EXEC tSQLt.Run 'testValidateUndoOpen';
-- Execute all tests.
tSQLt.RunAll
-- Create a new test belonging to the `testValidateUndoOpen` suite.
CREATE PROCEDURE testValidateUndoOpen.[test paygroup has printed check within a specified pay period]
AS
BEGIN
/**
* A payroll may not be un-opened if there is a printed post-only check.
* Scenario:
* 1. Given an existing payroll session that has been previously opened
* 2. And a printed post-only check has been processed as part of the session
* 3. When I invoke the payroll undo open validation
* 4. Then a printed post-only check is found and reported by the validation procedure
*/
IF OBJECT_ID('actual') IS NOT NULL DROP TABLE actual;
IF OBJECT_ID('expected') IS NOT NULL DROP TABLE expected;
-- Arrange.
EXEC tSQLt.FakeTable 'dbo.M_Batch'
INSERT INTO dbo.M_Batch(MbtPayGroup, MbtPerControl, MbtPrinted, MbtPostOnly) VALUES ('ABC', '201502251', 'Y', 'N')
CREATE TABLE actual (HasPrintedPostOnlyCheck bit, HasPostCheckHistory bit)
CREATE TABLE expected (HasPrintedPostOnlyCheck bit, HasPostCheckHistory bit)
-- Act.
INSERT actual EXEC dbo.ValidateUndoOpen 'ABC', '201502251'
-- Assert.
INSERT expected (HasPrintedPostOnlyCheck, HasPostCheckHistory) VALUES (1, 0)
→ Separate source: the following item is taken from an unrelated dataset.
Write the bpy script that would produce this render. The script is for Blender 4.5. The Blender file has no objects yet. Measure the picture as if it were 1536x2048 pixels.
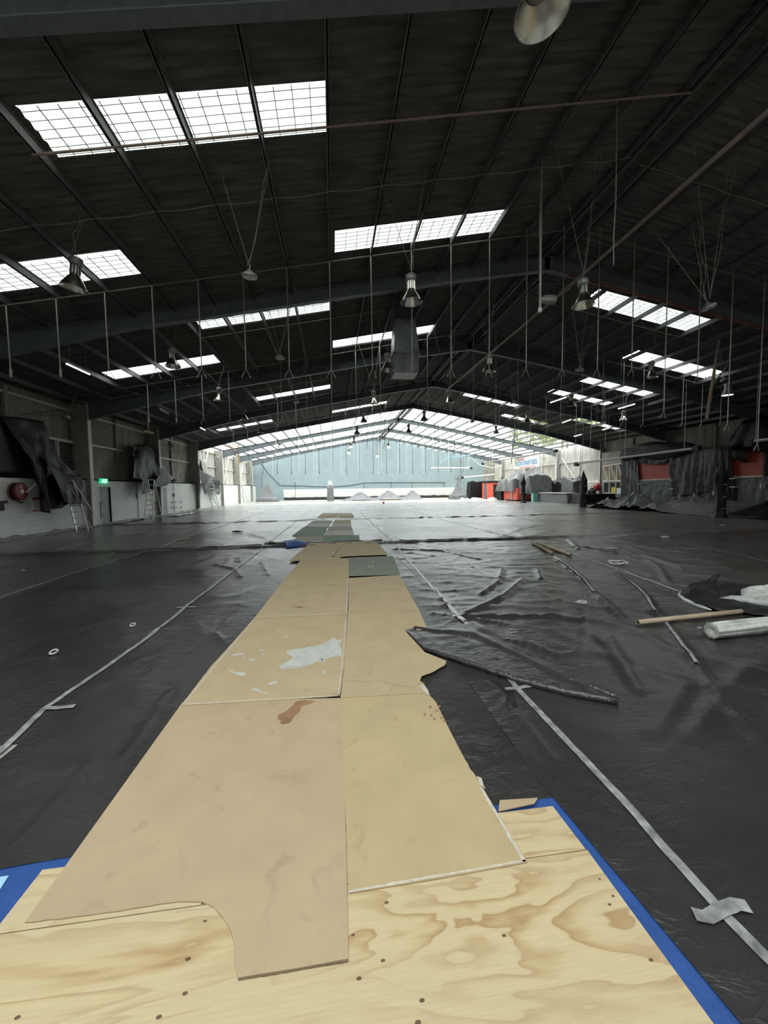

EXEC tSQLt.AssertEqualsTable 'expected', 'actual';
END
GO
We have tSQLt test, and many of these constructs you start to look very familiar.
Here, we're creating a new test class — testValidateUndoOpen — and so we can execute that. Every test is just a stored procedure. And so here we have our first test, which is “testValidateUndoOpen” and it has a descriptive name to indicate the purpose of the test.
We also make sure at the beginning of this test that we drop any tables that may be there related to our actual and expected results in case tests haven't been cleaned up properly. This sort of like a tear down prerequisite.
Then we have our Arrange, Act, and Assert.
You can see we create fake tables, because we can do mocking, and we do our setup, all of our values, and then we create these actual and expected tables to hold our results.
Then we run our transaction with our input data and then we assert our results.
We can execute this just as we would any stored procedure or validate the results.
Let's run it and see that our tests have passed.
No matter what level you are in, we can continue to apply these unit testing techniques effectively.